Workshop Organisers

William Seymour is a Lecturer in Cybersecurity in the Department of Informatics at King’s College London. He conducts interdisciplinary work at the intersection of security, privacy, HCI, ethics, and law using a combination of computational and social science research methods. His work explores people’s concerns about using AI systems, what values those systems should embody, and how they can better meet the needs of the people who use them. He has worked with a wide range of public sector and industry partners including Microsoft, BRE Group, and the Information Commissioner’s Office. William's current work focuses on consent for novel interfaces such as voice, as well as the moderation of conversational software on platforms and marketplaces. William is an Associate Fellow of the UK Research Intitute for Sociotechnical Cybersecurity.


Florian Alt is a Full Professor of Media Informatics at LMU Munich, Germany. He is interested in designing novel security and privacy interfaces that better blend with how humans are using computers, leveraging information on users' context and knowledge. Florian has previously organized very successful workshops and courses at CHI. He has previously chaired subcommittees in CHI and is a steering committee member of SOUPS.


Zinaida Benenson leads the Human Factors in Security and Privacy Group at the Friedrich-Alexander-Universität Erlangen-Nürnberg (FAU), Germany. Her research interests include usability of security- and privacy-enhancing technologies, decision making and risk perception in security and privacy. She serves on program committees of several renowned conferences, including PETS, ACM CCS and ACM CHI, and is an associate editor of ACM TOCHI Journal.


Sophie Grimme is a PhD researcher at the OFFIS Institute for Information Technology, Germany, where she investigates privacy and data agency in women's health technologies. Her research focuses on how intimate health data is collected, shared, and controlled by users versus providers, with published work on FemTech privacy policy transparency. By combining privacy research with feminist HCI, she addresses imbalances in the health data agency.

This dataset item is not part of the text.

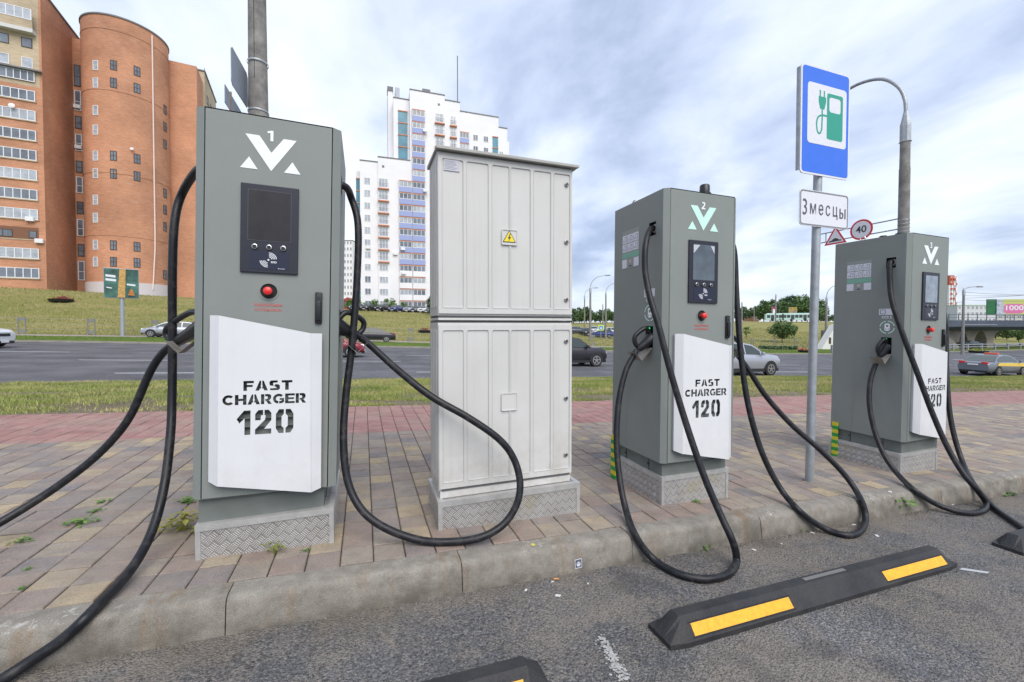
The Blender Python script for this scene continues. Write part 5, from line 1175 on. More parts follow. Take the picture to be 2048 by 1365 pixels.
def post_left():
    a = c2w(-3.70, 6.15); root = thing('lamp_post', 'thick grey concrete post rising behind station 1 with sign backs', 'lamp post', (a.x, a.y, ground(a.x, a.y)))
    zt = 7.2; MB().tube([(0, 0, -.2), (0, 0, 4.1)], [.150, .134], 24).obj('lower_shaft', M_conc, root, smooth=True)
    MB().tube([(0, 0, 4.1), (0, 0, 4.9), (0, 0, 9.0)], [.129, .122, .096], 24).obj('upper_shaft', M_conc, root, smooth=True)
    z0 = root.location.z
    for z in (4.35-z0, 5.05-z0, 4.15-z0): MB().lathe([(.136, -.012), (.139, 0), (.136, .012)], (0, 0, z), 24).obj('clamp_band', M_galv, root, smooth=True)
    MB().tube([(-.02, -.121, 4.7), (-.02, -.104, 7.5)], .0035, 6).obj('crack_line', M_gap, root)
    inv = T(*root.location).inverted()
    p0 = c2w(-3.66, 5.5); p1 = c2w(-3.86, 6.16)
    for nm, q0, q1, zz0, zz1 in (('sign_board', p0, p1, 4.40, 4.90), ('sign_plate', c2w(-3.61, 5.30), c2w(-3.89, 6.10), 4.05, 4.28)):
        d = (q1-q0).normalized(); n = Vector((-d.y, d.x, 0))*.004; c = .05 if nm == 'sign_board' else .01; Ln = (q1-q0).length
        prof = [(c, zz0), (Ln-c, zz0), (Ln, zz0+c), (Ln, zz1-c), (Ln-c, zz1), (c, zz1), (0, zz1-c), (0, zz0+c)]
        V = [inv @ (Vector((q0.x, q0.y, 0))+d*x+n*k+Vector((0, 0, z))) for k in (-1, 1) for x, z in prof]
        MB().add(V, [tuple(range(8)), tuple(range(15, 7, -1))]+[(i, (i+1) % 8, (i+1) % 8+8, i+8) for i in range(8)]).obj(nm, M_signback, root)
    q = c2w(-3.68, 5.52); MB().tube([inv @ Vector((q.x, q.y, 4.04)), inv @ Vector((q.x, q.y, 4.30))], .012, 6).obj('bracket', mat('rusty_bracket', (.28, .18, .13), .7), root)
post_left()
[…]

Farzaneh Karegar is an Assistant Professor (Senior Lecturer) in Information Systems at Karlstad University, Sweden. Her research examines the human aspects of digital technologies, with a particular focus on the usability of privacy- and transparency-enhancing tools. Currently, her work explores human-centered approaches to explainable AI and how to effectively communicate privacy-preserving data analytics to diverse stakeholders, enabling better-informed privacy decisions. She has conducted extensive research on the usability of consent and transparency mechanisms, investigating not only how information is presented but also how engagement modes influence user attention and understanding of data flows. Farzaneh co-chaired EuroUSEC in 2024 and 2025.


Maija Poikela is an Assistant Professor for Health Data Privacy at the Berlin Institute of Health at Charité Universitaetsmedizin Berlin. Her current research is dedicated to privacy in healthcare, designing trust-building solutions that enable secure data sharing through informed consent, clear frameworks, and granular control.


Arianna Rossi is a research affiliate of the LIDERLab at Sant’Anna School of Advanced Studies (Pisa, Italy) and is an expert in online manipulation, usable privacy, and legal design. She carries out empirical and theoretical research with a clear interdisciplinary slant, at the intersection of data law, human-centered design and computer science. Arianna has extensively published on the topics of transparency and consent in data privacy. She is PC member of important international conferences (e.g., EuroUSEC, JURIX, etc). She has been an invited speaker at international conferences and routinely gives about law, design and technology to academic students and practitioners.


Mark Warner is an Associate Professor in Computer Science at UCL. He is an HCI researcher working at the intersection of privacy, security, and safety. Relevant prior work includes research into privacy across a range of contexts, including online dating, FemTech apps, and generative AI systems. His current research is exploring platform governance models to understand how platforms characterise and respond to harms, including privacy harms.